_Supplied material:_

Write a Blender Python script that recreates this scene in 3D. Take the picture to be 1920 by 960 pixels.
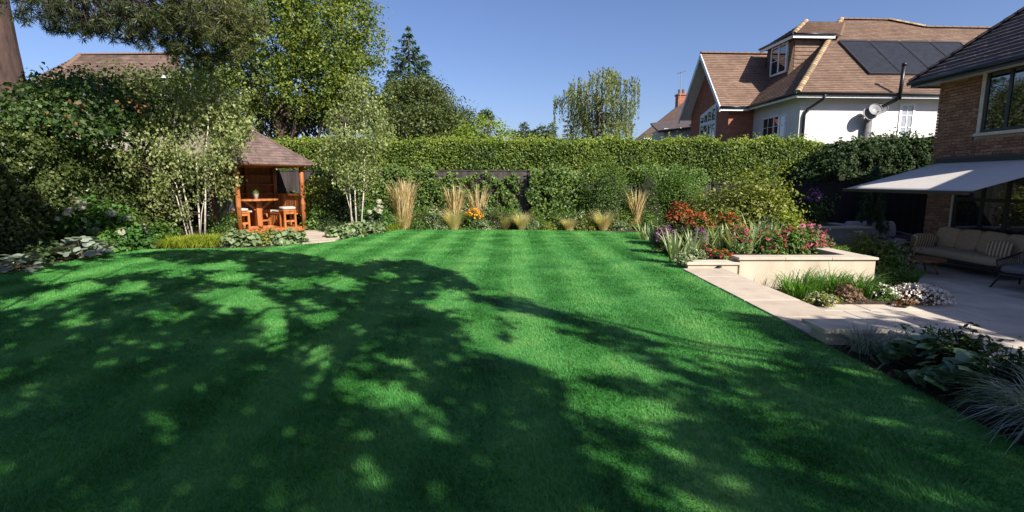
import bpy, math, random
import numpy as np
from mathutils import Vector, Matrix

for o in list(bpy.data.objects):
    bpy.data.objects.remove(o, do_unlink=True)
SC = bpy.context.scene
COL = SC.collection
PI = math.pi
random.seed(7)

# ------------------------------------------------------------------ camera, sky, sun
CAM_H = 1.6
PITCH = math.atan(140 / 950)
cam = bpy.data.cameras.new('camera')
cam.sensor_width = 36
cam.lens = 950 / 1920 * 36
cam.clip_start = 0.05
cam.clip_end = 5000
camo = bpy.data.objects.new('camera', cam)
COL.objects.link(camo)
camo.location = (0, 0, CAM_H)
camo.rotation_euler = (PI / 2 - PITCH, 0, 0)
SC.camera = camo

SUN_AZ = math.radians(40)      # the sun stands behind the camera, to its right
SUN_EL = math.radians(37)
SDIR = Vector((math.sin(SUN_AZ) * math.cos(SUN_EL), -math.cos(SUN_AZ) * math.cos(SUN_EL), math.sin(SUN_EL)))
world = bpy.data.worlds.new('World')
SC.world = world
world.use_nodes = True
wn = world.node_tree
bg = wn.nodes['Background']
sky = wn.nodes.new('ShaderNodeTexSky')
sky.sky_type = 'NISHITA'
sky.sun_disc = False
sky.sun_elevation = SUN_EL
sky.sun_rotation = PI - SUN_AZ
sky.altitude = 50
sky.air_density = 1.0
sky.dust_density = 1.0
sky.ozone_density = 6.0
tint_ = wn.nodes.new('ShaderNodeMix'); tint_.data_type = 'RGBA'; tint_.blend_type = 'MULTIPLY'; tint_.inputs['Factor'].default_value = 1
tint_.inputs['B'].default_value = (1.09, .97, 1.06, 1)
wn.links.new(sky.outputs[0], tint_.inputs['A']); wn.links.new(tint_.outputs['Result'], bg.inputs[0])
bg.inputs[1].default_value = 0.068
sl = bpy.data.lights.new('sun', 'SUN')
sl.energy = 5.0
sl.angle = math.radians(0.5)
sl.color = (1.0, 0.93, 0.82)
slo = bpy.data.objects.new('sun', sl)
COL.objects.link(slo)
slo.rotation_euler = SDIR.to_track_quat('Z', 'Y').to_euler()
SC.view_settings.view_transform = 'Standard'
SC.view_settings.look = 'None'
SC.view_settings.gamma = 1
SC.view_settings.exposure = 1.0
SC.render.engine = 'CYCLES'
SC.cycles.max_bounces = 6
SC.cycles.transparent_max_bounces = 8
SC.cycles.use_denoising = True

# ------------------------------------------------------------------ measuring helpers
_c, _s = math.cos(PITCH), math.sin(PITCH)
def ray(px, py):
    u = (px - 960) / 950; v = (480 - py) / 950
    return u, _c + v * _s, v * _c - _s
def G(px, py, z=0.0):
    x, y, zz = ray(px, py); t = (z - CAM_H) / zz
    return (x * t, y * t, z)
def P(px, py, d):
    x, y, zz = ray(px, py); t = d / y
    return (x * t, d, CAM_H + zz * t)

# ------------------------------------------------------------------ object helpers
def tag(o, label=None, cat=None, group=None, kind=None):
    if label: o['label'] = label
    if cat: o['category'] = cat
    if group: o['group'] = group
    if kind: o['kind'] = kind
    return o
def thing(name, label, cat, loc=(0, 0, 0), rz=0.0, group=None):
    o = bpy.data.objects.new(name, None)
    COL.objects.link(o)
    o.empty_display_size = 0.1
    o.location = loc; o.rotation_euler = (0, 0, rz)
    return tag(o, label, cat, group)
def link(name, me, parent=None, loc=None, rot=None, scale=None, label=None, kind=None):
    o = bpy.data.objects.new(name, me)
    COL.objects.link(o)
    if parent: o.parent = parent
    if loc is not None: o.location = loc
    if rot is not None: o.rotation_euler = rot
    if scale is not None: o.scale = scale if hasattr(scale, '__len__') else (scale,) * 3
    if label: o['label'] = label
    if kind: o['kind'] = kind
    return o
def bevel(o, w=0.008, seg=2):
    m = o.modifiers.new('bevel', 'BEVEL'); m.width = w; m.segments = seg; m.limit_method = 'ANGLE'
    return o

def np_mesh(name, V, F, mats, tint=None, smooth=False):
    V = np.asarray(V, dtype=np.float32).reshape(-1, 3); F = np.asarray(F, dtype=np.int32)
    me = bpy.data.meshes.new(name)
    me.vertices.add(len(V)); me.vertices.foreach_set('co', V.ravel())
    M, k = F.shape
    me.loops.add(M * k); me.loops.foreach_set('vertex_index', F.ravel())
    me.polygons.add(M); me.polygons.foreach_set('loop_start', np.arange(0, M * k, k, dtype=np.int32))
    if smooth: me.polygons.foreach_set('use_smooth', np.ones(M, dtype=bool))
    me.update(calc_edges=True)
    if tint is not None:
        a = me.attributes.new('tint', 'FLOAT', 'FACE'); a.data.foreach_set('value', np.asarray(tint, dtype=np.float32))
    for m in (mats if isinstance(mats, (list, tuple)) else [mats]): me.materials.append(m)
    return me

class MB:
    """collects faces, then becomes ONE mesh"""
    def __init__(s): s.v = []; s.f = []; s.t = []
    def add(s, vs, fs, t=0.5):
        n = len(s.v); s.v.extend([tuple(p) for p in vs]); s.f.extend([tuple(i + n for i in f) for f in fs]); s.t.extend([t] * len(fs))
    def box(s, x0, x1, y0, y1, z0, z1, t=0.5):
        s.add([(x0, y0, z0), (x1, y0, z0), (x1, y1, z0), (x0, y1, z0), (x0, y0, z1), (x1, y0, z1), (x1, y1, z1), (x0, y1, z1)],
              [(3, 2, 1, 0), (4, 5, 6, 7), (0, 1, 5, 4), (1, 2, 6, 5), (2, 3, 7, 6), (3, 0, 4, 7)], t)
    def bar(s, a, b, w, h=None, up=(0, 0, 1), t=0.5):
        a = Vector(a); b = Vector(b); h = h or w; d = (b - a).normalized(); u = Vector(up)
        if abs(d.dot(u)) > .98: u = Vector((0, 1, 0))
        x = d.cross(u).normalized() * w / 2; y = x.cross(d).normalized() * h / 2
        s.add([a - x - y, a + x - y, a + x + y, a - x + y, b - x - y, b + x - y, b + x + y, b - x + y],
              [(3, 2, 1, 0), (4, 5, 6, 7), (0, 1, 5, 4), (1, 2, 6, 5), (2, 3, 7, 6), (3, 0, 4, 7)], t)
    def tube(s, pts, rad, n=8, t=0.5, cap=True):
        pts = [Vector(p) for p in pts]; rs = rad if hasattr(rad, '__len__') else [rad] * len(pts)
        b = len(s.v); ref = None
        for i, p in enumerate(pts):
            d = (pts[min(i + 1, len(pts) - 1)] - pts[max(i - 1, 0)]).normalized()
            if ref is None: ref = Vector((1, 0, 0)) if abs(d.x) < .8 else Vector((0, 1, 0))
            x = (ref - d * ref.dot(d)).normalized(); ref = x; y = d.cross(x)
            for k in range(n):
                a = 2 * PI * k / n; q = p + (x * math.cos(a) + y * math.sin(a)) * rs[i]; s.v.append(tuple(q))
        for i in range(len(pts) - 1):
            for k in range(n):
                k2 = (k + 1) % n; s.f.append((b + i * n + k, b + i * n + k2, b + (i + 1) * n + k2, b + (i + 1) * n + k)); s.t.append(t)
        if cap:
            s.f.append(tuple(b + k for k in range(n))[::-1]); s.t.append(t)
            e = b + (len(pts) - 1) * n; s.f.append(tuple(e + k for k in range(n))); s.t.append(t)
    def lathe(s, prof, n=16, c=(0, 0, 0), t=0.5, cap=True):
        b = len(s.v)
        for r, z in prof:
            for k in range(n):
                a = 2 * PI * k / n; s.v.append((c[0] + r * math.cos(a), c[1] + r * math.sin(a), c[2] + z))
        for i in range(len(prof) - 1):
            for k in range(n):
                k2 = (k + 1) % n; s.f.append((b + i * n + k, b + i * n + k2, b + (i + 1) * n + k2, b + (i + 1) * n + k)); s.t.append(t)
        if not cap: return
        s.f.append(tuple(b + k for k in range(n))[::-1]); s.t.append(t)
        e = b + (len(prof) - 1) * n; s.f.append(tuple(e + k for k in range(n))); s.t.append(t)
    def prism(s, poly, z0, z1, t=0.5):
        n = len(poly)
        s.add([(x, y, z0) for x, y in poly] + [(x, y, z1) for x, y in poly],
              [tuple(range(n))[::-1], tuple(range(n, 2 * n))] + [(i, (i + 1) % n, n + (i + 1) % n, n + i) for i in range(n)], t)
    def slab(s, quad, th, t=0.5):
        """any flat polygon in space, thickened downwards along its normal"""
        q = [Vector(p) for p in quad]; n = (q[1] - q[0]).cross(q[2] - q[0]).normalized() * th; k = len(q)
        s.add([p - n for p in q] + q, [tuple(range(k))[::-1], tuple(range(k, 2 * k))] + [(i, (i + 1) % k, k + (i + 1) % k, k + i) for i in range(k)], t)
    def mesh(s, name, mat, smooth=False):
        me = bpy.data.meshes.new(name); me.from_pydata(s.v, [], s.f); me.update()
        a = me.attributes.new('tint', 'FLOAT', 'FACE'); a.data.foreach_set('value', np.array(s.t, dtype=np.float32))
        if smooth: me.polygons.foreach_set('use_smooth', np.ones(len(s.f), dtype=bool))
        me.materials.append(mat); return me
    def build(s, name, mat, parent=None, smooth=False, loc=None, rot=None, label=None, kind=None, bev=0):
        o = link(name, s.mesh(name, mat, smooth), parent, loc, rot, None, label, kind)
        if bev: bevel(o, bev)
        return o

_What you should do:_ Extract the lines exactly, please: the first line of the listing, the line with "SC.camera = camo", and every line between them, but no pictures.

_Written response:_
Write a Blender Python script that recreates this scene in 3D. Take the picture to be 1920 by 960 pixels.
import bpy, math, random
import numpy as np
from mathutils import Vector, Matrix

for o in list(bpy.data.objects):
    bpy.data.objects.remove(o, do_unlink=True)
SC = bpy.context.scene
COL = SC.collection
PI = math.pi
random.seed(7)

# ------------------------------------------------------------------ camera, sky, sun
CAM_H = 1.6
PITCH = math.atan(140 / 950)
cam = bpy.data.cameras.new('camera')
cam.sensor_width = 36
cam.lens = 950 / 1920 * 36
cam.clip_start = 0.05
cam.clip_end = 5000
camo = bpy.data.objects.new('camera', cam)
COL.objects.link(camo)
camo.location = (0, 0, CAM_H)
camo.rotation_euler = (PI / 2 - PITCH, 0, 0)
SC.camera = camo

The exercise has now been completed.